LUXOR, Egypt: It’s a steamy November day in the southern Egyptian city of Luxor, and the tourists tramping through the ancient temples of Luxor and Karnak are sweating. But the city’s famed 7,000-year-old antiquities are feeling the heat too.
Increasingly high temperatures linked to climate change, as well as wilder weather, particularly heavy rains and flooding, are taking a growing toll on the ancient stonework, said Abdelhakim Elbadry, a restoration expert who works at Karnak temple.
“The changes appear noticeably, in the damage and cracks of the facades of many graves as well as the change of the color of the archaeological stones, as a result of high temperature and humidity,” Elbadry told Thomson Reuters Foundation.
Granite that was once rose-coloured has faded to a pale pink or even light grey over the last 15 years, he said.
“In every archeological site here in Luxor, you can witness the changes,” he said.
Climate change is making efforts to protect Egypt's famed but fragile archaeological sites even harder, preservation experts say.
From the pyramids and Sphinx to the Citadel of Qaitbay and an ancient Roman amphitheatre near the Mediterranean Sea, the country's historic sites face growing threats from harsher weather and rising seas.
Egyptologist Zahi Hawass - the country's former Minister of State for Antiquities Affairs - said virtually all open-air archeological sites in Egypt are in danger from stronger winds and humidity, higher temperatures and bigger floods.
“I believe that in 100 years all these antiquities will be gone because of climate change,” Hawass said, referring to expected serious deterioration of the monuments.
He said offices staffed by specialists should be set up near each of the country's archeological sites to record the changes taking place, try to find immediate solutions and to coordinate restoration of damage.
He has called for a joint effort by Egypt and the European Union to try to mitigate the effects of climate change on Egyptian antiquities.
Monica Hanna, an archaeologist with the Arab Academy for Science, Technology and Maritime Transport, said she believes many Egyptian historic sites near the Mediterranean Sea could see significant damage from rising sea levels linked to climate change within about 30 years.
Alexandria, Egypt's second-largest city, faces some of the biggest risks.
In remarks in Germany last year, Patricia Espinosa, head of the U.N. climate change secretariat, warned that climate change posed particularly severe threats to low-lying coastal cities such as Alexandria and Osaka in Japan.

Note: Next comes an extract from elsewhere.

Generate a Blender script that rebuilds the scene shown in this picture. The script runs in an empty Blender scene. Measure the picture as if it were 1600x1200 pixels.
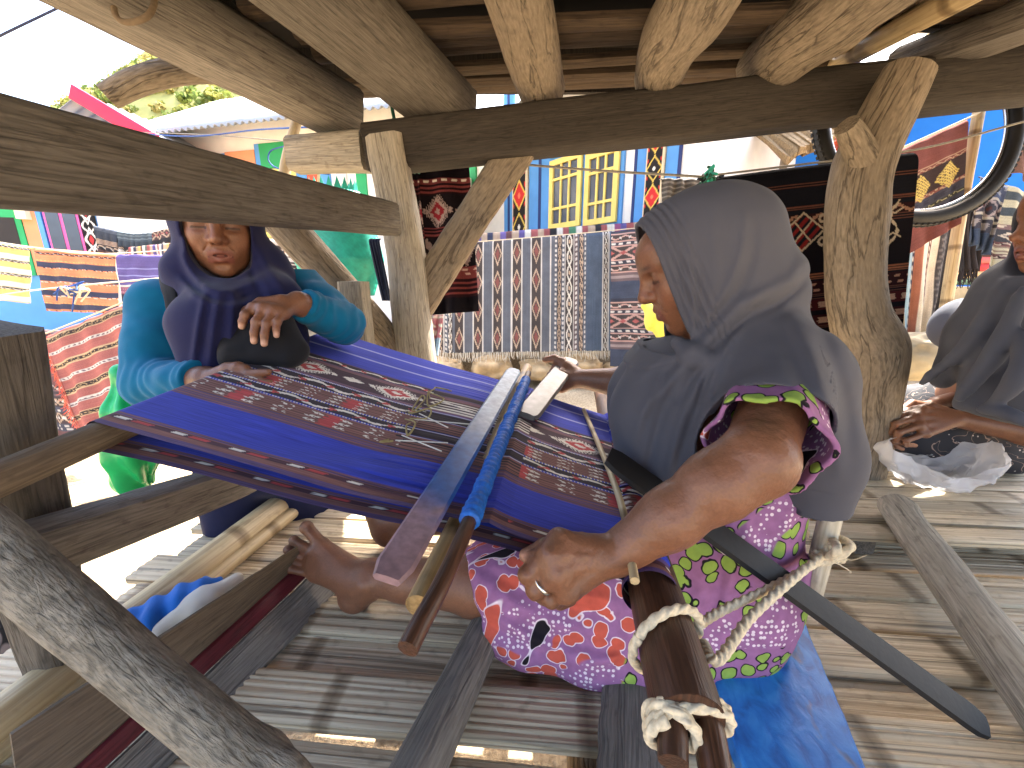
import bpy, math, random
import numpy as np
from mathutils import Vector, Matrix
random.seed(7)
S = bpy.context.scene
C = S.collection
R = math.radians
# ------------------------------------------------------------------ camera, sky, sun, exposure
F_PX, PITCH, CAM = 620.0, R(14.0), np.array([0.0, 0.0, 1.30])
cd = bpy.data.cameras.new('camera'); cam = bpy.data.objects.new('camera', cd); C.objects.link(cam)
cd.sensor_width = 36.0; cd.lens = 36.0 * F_PX / 1600.0; cd.clip_start = 0.02; cd.clip_end = 3000
cam.location = CAM; cam.rotation_euler = (math.pi / 2 - PITCH, 0, 0); S.camera = cam
SUN = Vector((0.33, 0.50, 0.80)).normalized()            # towards the sun
w = bpy.data.worlds.new('World'); S.world = w; w.use_nodes = True
nt = w.node_tree; bg = nt.nodes['Background']; sky = nt.nodes.new('ShaderNodeTexSky')
sky.sky_type = 'NISHITA'; sky.sun_disc = False
sky.sun_elevation = math.asin(SUN.z); sky.sun_rotation = math.atan2(SUN.x, SUN.y)
sky.dust_density = 6.0; sky.air_density = 1.0; sky.ozone_density = 0.3
nt.links.new(sky.outputs[0], bg.inputs[0]); bg.inputs[1].default_value = 0.15
sl = bpy.data.lights.new('sun', 'SUN'); sl.energy = 4.0; sl.angle = R(0.6); sl.color = (1.0, 0.95, 0.86)
so = bpy.data.objects.new('sun', sl); C.objects.link(so); so.rotation_euler = SUN.to_track_quat('Z', 'Y').to_euler()
so.location = (2, 4, 8)
S.view_settings.view_transform = 'Standard'; S.view_settings.look = 'None'
S.view_settings.gamma = 1.0; S.view_settings.exposure = 3.1
S.render.engine = 'CYCLES'
S.cycles.max_bounces = 7; S.cycles.diffuse_bounces = 5; S.cycles.glossy_bounces = 3
S.cycles.transparent_max_bounces = 8; S.cycles.transmission_bounces = 4
S.cycles.use_denoising = True
# ------------------------------------------------------------------ helpers
cp, sp = math.cos(PITCH), math.sin(PITCH)
def P(u, v, a):
    x = (u - 800) / F_PX * a; y = (600 - v) / F_PX * a
    return np.array([x, a * cp + y * sp, CAM[2] - a * sp + y * cp])
def Pz(u, v, z):
    k = -sp + (600 - v) / F_PX * cp
    return P(u, v, (z - CAM[2]) / k)
def Py(u, v, Y):
    return P(u, v, Y / (cp + (600 - v) / F_PX * sp))
def L(*c):                                               # sRGB 0..255 -> linear
    c = np.array(c[0] if len(c) == 1 else c, float) / 255.0
    return np.where(c <= 0.04045, c / 12.92, ((c + 0.055) / 1.055) ** 2.4)
def A(*x): return np.array(x, float)
def unit(v): v = np.asarray(v, float); return v / (np.linalg.norm(v) + 1e-12)
def hash3(i, j, k, seed):
    n = (i * 374761393 + j * 668265263 + k * 2147483647 + seed * 1274126177) & 0xffffffff
    n = ((n ^ (n >> 13)) * 1274126177) & 0xffffffff
    return ((n ^ (n >> 16)) & 0xffff) / 65535.0
def vnoise(p, seed=0):                                   # value noise in -1..1
    p = np.asarray(p, float); i = np.floor(p).astype(np.int64); f = p - i; f = f * f * (3 - 2 * f)
    r = 0.0
    for a in (0, 1):
        for b in (0, 1):
            for c in (0, 1):
                wgt = (f[..., 0] if a else 1 - f[..., 0]) * (f[..., 1] if b else 1 - f[..., 1]) * (f[..., 2] if c else 1 - f[..., 2])
                r = r + wgt * hash3(i[..., 0] + a, i[..., 1] + b, i[..., 2] + c, seed)
    return r * 2 - 1
WL = {}
def tag(o, label=None, cat=None, group=None, kind=None):
    if label: o['label'] = label
    if cat: o['category'] = cat
    if group: o['group'] = group
    if kind: o['kind'] = kind
    return o
def thing(name, label, cat, loc, group=None, kind=None):
    o = bpy.data.objects.new(name, None); C.objects.link(o); o.location = loc; o.empty_display_size = 0.05
    WL[o.name] = np.array(loc, float)
    return tag(o, label, cat, group, kind)
def mesh(name, V, F, gr=None, col=None, uv=None, smooth=True, sharp=None):
    V = np.asarray(V, np.float32)
    me = bpy.data.meshes.new(name)
    if isinstance(F, np.ndarray) and F.ndim == 2:
        n, k = F.shape
        me.vertices.add(len(V)); me.vertices.foreach_set('co', V.ravel())
        me.loops.add(n * k); me.loops.foreach_set('vertex_index', F.astype(np.int32).ravel())
        me.polygons.add(n); me.polygons.foreach_set('loop_start', np.arange(n, dtype=np.int32) * k)
        try: me.polygons.foreach_set('loop_total', np.full(n, k, dtype=np.int32))
        except Exception: pass
        me.update(calc_edges=True)
    else:
        me.from_pydata(V.tolist(), [], [list(map(int, f)) for f in F]); me.update()
    if gr is not None:
        at = me.attributes.new('gr', 'FLOAT_VECTOR', 'POINT'); at.data.foreach_set('vector', np.asarray(gr, np.float32).ravel())
    if col is not None:
        c4 = np.ones((len(V), 4), np.float32); c4[:, :3] = col
        at = me.attributes.new('Col', 'FLOAT_COLOR', 'POINT'); at.data.foreach_set('color', c4.ravel())
    me.polygons.foreach_set('use_smooth', np.full(len(me.polygons), smooth, dtype=bool))
    if sharp: me.set_sharp_from_angle(angle=R(sharp))
    return me
def mk(name, V, F, mat, parent=None, **k):
    V = np.asarray(V, float); c = (V.min(0) + V.max(0)) / 2; c[2] = V[:, 2].min()
    me = mesh(name, V - c, F, **k); me.materials.append(mat)
    return put(name, me, c, parent)
def put(name, me, c, parent=None):
    o = bpy.data.objects.new(name, me); C.objects.link(o)
    c = np.asarray(c, float)
    if parent is not None: o.parent = parent; o.location = c - WL[parent.name]
    else: o.location = c
    WL[o.name] = c.copy()
    return o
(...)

Climate impacts "are not going to get better, they are going to get worse," she warned.
But a shifting climate also is just one of the threats to Egypt's antiquities, which also face pressure from everything from worsening air pollution to expanding settlements as the country's population grows, Hanna said.
Air pollution can erode the limestone and sandstone blocks that make up many ancient structures, she said, and the construction of housing areas without proper sewage systems, in areas near historic sites, can cause "tremendous" damage.
Egyptologist Hawas said visiting tourists also remain a threat to the structures they flock to admire.
"The flashes of mobile phones, the breathing and touching the antiquities — all these have really harmful effects," he said.
Government action
Hussein Abdel Basir, director of the Antiquities Museum at the Bibliotheca Alexandrina, said the government is taking some action to better protect its archaeological sites from climate threats.
In Alexandria, the national government has earmarked $14 million to protect the Citadel of Qaitbay from coastal erosion.
"A total of 4,700 concrete blocks have been dropped in the water around the citadel in order to protect it from rising water," Abdel Basir said.
In addition to that effort, which started in late 2018, the government is putting in place projects to protect beaches from higher waves and stop coastal erosion.
Abdel Basir said about 230 foreign-led archeological missions operate in Egypt, and about 10% of those are carrying out work to reverse degradation seen in the country's famed antiquities.
But that is still far too little to adequately deal with the growing climate change threats, he said.
The endangered monuments are "the heritage of the world. It is not only Egypt’s civilisation that is being threatened, it is the history of humanity," he said.